Frequentist learning assumes that there exists a true model, say $\theta_0$. We estimate model $\hat{\theta}$ in this method by $\hat{\theta} = \mathrm{argmax}_{\theta} \ p(x_1, x_2, \cdots, x_n \mid \theta)$ where $x_1, x_2, \cdots, x_n$ are sample data. We can also apply this method to the Neural Network.
Why this method is reasonable? First, MLE is consistent. That is, $\lim_{N \to \infty} P(\| \hat{\theta} - \theta_0 \| > \alpha) = 0 \ \ \textit{for any} \ \ \alpha$. Second, MLE is asymptotically optimal. That is, $\hat{\theta} - \theta_0 \sim N(0, I^{-1}) \ \textit{where N is large}$. ($I$ is a Fisher information matrix.)

MLE always have a bias-variance trade off $\mathrm{MSE} = \mathrm{bias}^2 + \mathrm{variance}$. Here, bias is $\bar{\theta} - \theta_0$ and variance is $E(\hat{\theta} - \bar{\theta})^2$.

If we have a big variance oscillation, we have small bias and vice versa.

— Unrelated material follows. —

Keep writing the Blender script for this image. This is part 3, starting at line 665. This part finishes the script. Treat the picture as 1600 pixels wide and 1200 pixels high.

I want to note that if basis function is given, nonlinear model becomes linear. Thus, we can apply below results to nonlinear model with basis function.
We usually estimates linear model by solving the normal equation $X^TX\theta = X^Ty$. However, if the system is undetermined or $X$ does not have a full rank, $X^TX$ is not invertible. Thus, we add $\delta^2I$ to the $X^TX$ and solve $(X^TX + \delta^2I)\theta = X^Ty$ to deal with this problem. We call this the ridge regression estimate and this can be derived by regularised quadratic cost function $J(\theta) = (y - X\theta)^T(y-X\theta) + \delta^2\theta^T\theta$.
We can control model complexity because as $\delta$ goes to infinity, some component of the $\theta$ goes to 0 faster than the others. (important components go to 0 slower than the others.)